Location: Washington, DC



The House in Committee of the Whole House on the State of the Union had under consideration the bill (H.R. 4754) making appropriations for the Departments of Commerce, Justice, and State, the Judiciary, and related agencies for the fiscal year ending September 30, 2005, and for other purposes:

Mr. HULSHOF. Mr. Chairman, This great country of ours was built on the, backs of willing and abled entrepreneurs who, with a little faith and help, started their own businesses in hopes of achieving the American dream of prosperity and success. It is this desire to own a business that is the backbone of our economy. With small businesses representing more than 99 percent of all employers and creating roughly 75 percent of the net new jobs, it is quite clear to see their importance in the economy.

As such, I rise today in support of the amendment offered by the gentleman from Illinois to maintain level funding for the 7(a) loan program. One of the most successful tools in the Small Business Administration's arsenal, the 7(a) loan program helps qualified businesses acquire financing when they may otherwise be prevented from obtaining a loan through the normal financial channels.

During the 2002-2003 fiscal years, the 9th district of Missouri, which I have the distinct honor of representing, received $37 million in 7(a) loans. This translates into the creation and/or retention of more than 1,100 jobs in the small business community. For rural districts, like mine, this incentive is essential.

One example of this is Moresource, Inc. located in Columbia, MO, which is in my district and where I currently live with my family. In 1994, Kat Cunningham had an idea to create a business that would focus solely on the management of employee administrative matters, such as payroll, tax compliance, health benefits and other human resources issues. Her thought was that by handling these cumbersome and time consuming tasks, small businesses can focus on increasing productivity and their core business objective.

With the aid of a sizeable Small Business Administration 7(a) loan, Kat turned this concept into a reality and created Moresource, Inc. 10 years later, the company has grown from 5 internal employees and 200 leased employees to 7 internal and more than 1,500 leased employees. Kat will tell you that without the assistance of a 7(a) loan, it is questionable whether Moresource would have had the opportunity to get off the ground.

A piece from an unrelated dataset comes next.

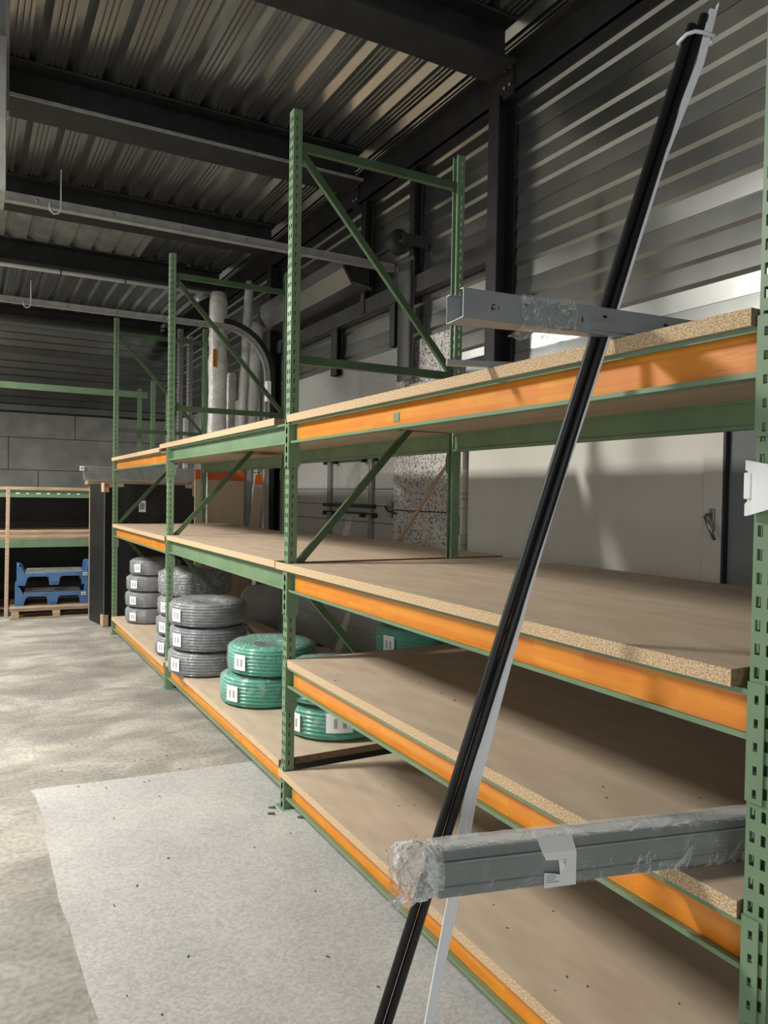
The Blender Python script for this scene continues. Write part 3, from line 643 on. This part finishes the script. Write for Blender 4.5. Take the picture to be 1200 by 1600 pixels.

Stephanie Perkins also credits the 7(a) loan program with making her dreams come true. Because of challenges Stephanie faced in obtaining a loan through traditional lenders, the 7(a) loan program provided her with the capital she needed to start up her own business. Stephanie opened the doors to Brown Station Early Learning Center in the fall of 2000 with help from the 7(a) loan program. Since that time, she has almost doubled the employees in her daycare center, which provides Columbia working parents with the peace of mind of knowing that their children are in safe and caring hands.

These are just two examples of how critical the 7(a) loan program is to Missouri businesses. It also illustrates the hand-up it can provide to support and encourage women who are willing to take risks and start a business venture. In the state of Missouri, we have an estimated, according to the Center for Women's Business Research, 129,865 privately held companies in which women hold the majority of ownership, accounting for 30.8 percent of all privately held firms in the state. The success of these outstanding women has contributed to the employment of 241,992 Missourians and generated $26 billion in sales.

The 7(a) loan program is crucial to developing and sustaining small businesses in America. It is also small business entrepreneurs that we have to thank for the 1.5 million jobs that have been created in the past 10 months. Furthermore, these enterprising and hard-working individuals have brought us an unemployment rate that is lower than the decade averages of the 1970s, 1980s and 1990s. For these and many other reasons, I urge all my colleagues to support small business and economic growth with a vote for the Manzullo amendment.